Note that 1 is the zeroth power of three.

Edit: You also need to check for zero before the loop, as the loop will not terminate for n = 0 (thanks to Bruno Rothgiesser).

Answer 3

Very interesting question, I like the answer from starblue, and this is a variation of his algorithm which will converge little bit faster to the solution:

private bool IsPow3(int n)
{
    if (n == 0) return false;
    while (n % 9 == 0)
    {
        n /= 9;
    }
    return (n == 1 || n == 3);
}

Answer 4

The fastest solution is either testing if n > 0 && 3**19 % n == 0 as given in another answer or perfect hashing (below). First I'm giving two multiplication-based solutions.

Multiplication

I wonder why everybody missed that multiplication is much faster than division:

for (int i=0, pow=1; i<=19, pow*=3; ++i) {
    if (pow >= n) {
        return pow == n;
    }
}
return false;

Just try all powers, stop when it grew too big. Avoid overflow as 3**19 = 0x4546B3DB is the biggest power fitting in signed 32-bit int.

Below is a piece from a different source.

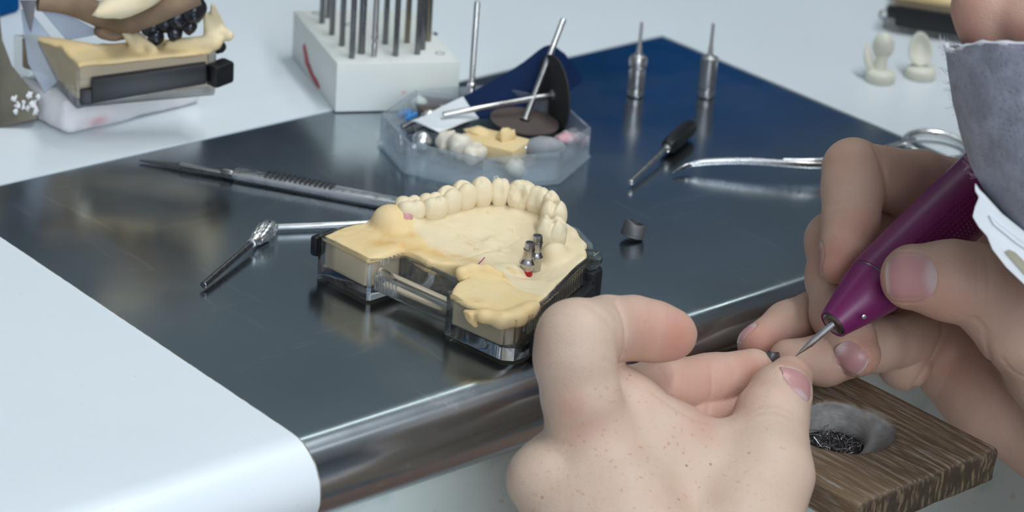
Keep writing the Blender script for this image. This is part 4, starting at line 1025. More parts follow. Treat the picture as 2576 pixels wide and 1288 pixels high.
fe = np.array(p3[:2] - p2[:2]); fe /= np.linalg.norm(fe); fn_ = np.array([fe[1], -fe[0]]); q0 = np.array(p2[:2]) + fe * 4 - fn_ * 0.5; q1 = np.array(p3[:2]) - fe * 5 - fn_ * 0.5
MB().add([(*p_, z_) for z_s in ((17.0, 20.2), (26.6, 28.4)) for p_, z_ in ((q0 + fn_ * 3.5, z_s[0]), (q1 + fn_ * 3.5, z_s[1]), (q1, z_s[1]), (q0, z_s[0]))], [[3, 2, 1, 0], [4, 5, 6, 7], [0, 1, 5, 4], [1, 2, 6, 5], [2, 3, 7, 6], [3, 0, 4, 7]]).build('locking_bar', MT['black'], am, 40, bevel=0.8)
MB().prism([tuple(q0 - fe * 4 + fn_ * 3), tuple(q0 + fe + fn_ * 3), tuple(q0 + fe), tuple(q0 - fe * 4)], 16.6, 22.4).build('bar_end', MT['black'], am, 40, bevel=0.5)
e0 = q1 + fe * 5.5 + fn_ * 1.5
MB().box((e0[0] - 4.4, e0[1] - 3, 19.0), (e0[0] + 4.4, e0[1] + 4, 27.4), 1.2).build('bar_eye', MT['black'], am, 40)
e0 = p3 + np.array([2.0, 3.0, 1.0])
MB().add(*blob(e0, (2.4, 3, 2.6), None, 75, 0.15)).build('hinge_cap', MT['black'], am, 70)
for k, (px, py, z, r) in enumerate([(385, 62, 40, 5.0), (417, 52, 42, 4.4), (447, 43, 44, 4.6), (487, 24, 47, 5.2), (392, 92, 36.5, 3.2), (440, 82, 38, 3.2), (476, 66, 40, 3.0)]):
    MB().add(*blob(LT(px, py, z), (r, r * 0.95, r * 1.05), None, 80 + k, 0.12)).build('bridge_unit', MT['castblack'] if 'castblack' in MT else MT['cast'], am, 70)
# horseshoe of the upper half, brown to paint in its shadow side, and its clear arm
up = spline([LT(95, 6, 46), LT(170, 10, 44), LT(235, 30, 42), LT(290, 52, 40), LT(350, 46, 46), LT(420, 22, 52), LT(500, -8, 56)], 30)
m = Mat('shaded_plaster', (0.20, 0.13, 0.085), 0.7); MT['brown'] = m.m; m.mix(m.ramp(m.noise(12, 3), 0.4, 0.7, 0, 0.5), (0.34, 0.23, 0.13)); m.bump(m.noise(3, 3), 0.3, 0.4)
MB().tube(up, [3.2 + 1.6 * math.sin(i / 29 * math.pi) for i in range(30)], 14).build('upper_arch', MT['brown'], am, 60)
MB().add(*blob(LT(330, 4, 58), (16, 6, 5), None, 91, 0.18)).build('upper_plaster', MT['cream'], am, 70)
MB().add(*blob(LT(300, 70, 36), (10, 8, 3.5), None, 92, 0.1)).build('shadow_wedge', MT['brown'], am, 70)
for ch in am.children:
    if ch.name.startswith('plaster_base'): continue
    co = np.empty(len(ch.data.vertices) * 3); ch.data.vertices.foreach_get('co', co); co = co.reshape(-1, 3); co[:, 2] += TK * (co[:, 0] - p2[0] * MM)
    ch.data.vertices.foreach_set('co', co.ravel()); ch.data.update()
def plate_k(pxs, d0, d1, name, mat, parent, base, z2=None):
    f = [K(x, y, d0) for x, y in pxs]; b = [K(x, y, d1) for x, y in pxs]; n = len(f)
    F = [list(range(n)), list(range(n, 2 * n))[::-1]] + [[i, n + i, n + (i + 1) % n, (i + 1) % n] for i in range(n)]
    return MB().add(f + b, F).build(name, mat, parent, 30, base=base, bevel=0.5)
def to_local(o, org, rz):
    Rz = np.array(Matrix.Rotation(-rz, 3, 'Z'))
    me = o.data; co = np.empty(len(me.vertices) * 3); me.vertices.foreach_get('co', co); co = co.reshape(-1, 3) @ Rz.T
    me.vertices.foreach_set('co', co.ravel()); me.update()
arz = math.atan2(lu[1], lu[0])
o = plate_k([(52, 22), (78, 30), (140, 108), (146, 205), (112, 236), (70, 160)], depth_of(112, 236, 13), depth_of(112, 236, 13) + 3, 'milky_sheet', MT['milky'], am, lo_); to_local(o, lo_, arz)
o = plate_k([(98, 20), (150, 26), (262, 84), (168, 102)], depth_of(168, 102, 31.5), depth_of(168, 102, 31.5) + 6, 'clear_arm', MT['milky'], am, lo_); to_local(o, lo_, arz)
o = plate_k([(50, 0), (92, 0), (78, 84)], depth_of(112, 236, 13) - 4, depth_of(112, 236, 13) - 2, 'dark_fin', MT['cast'], am, lo_); to_local(o, lo_, arz)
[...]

Multiplication with binary search

Binary search could look like

int pow = 1;
int next = pow * 6561; // 3**8
if (n >= next) pow = next;
next = pow * 81; // 3**4
if (n >= next) pow = next;
next = pow * 81; // 3**4; REPEATED
if (n >= next) pow = next;
next = pow * 9; // 3**2
if (n >= next) pow = next;
next = pow * 3; // 3**1
if (n >= next) pow = next;
return pow == next;

One step is repeated, so that the maximum exponent 19 = 8+4+4+2+1 can exactly be reached.

Perfect hashing

There are 20 powers of three fitting into a signed 32-bit int, so we take a table of 32 elements. With some experimentation, I found the perfect hash function

def hash(x):
    return (x ^ (x>>1) ^ (x>>2)) & 31;

mapping each power to a distinct index between 0 and 31. The remaining stuff is trivial:

// Create a table and fill it with some power of three.
table = [1 for i in range(32)]
// Fill the buckets.
for n in range(20): table[hash(3**n)] = 3**n;

Now we have

table = [
     1162261467, 1, 3, 729, 14348907, 1, 1, 1,
     1, 1, 19683, 1, 2187, 81, 1594323, 9,
     27, 43046721, 129140163, 1, 1, 531441, 243, 59049,
     177147, 6561, 1, 4782969, 1, 1, 1, 387420489]

and can test very fast via

def isPowerOfThree(x):
    return table[hash(x)] == x

Answer 5

How large is your input? With O(log(N)) memory you can do faster, O(log(log(N)). Precompute the powers of 3 and then do a binary search on the precomputed values.

Answer 6

I find myself slightly thinking that if by 'integer' you mean 'signed 32-bit integer', then (pseudocode)

return (n == 1) 
    or (n == 3)
    or (n == 9)
    ... 
    or (n == 1162261467) 

has a certain beautiful simplicity to it (the last number is 3^19, so there aren't an absurd number of cases). Even for an unsigned 64-bit integer there still be only 41 cases (thanks @Alexandru for pointing out my brain-slip). And of course would be impossible for arbitrary-precision arithmetic...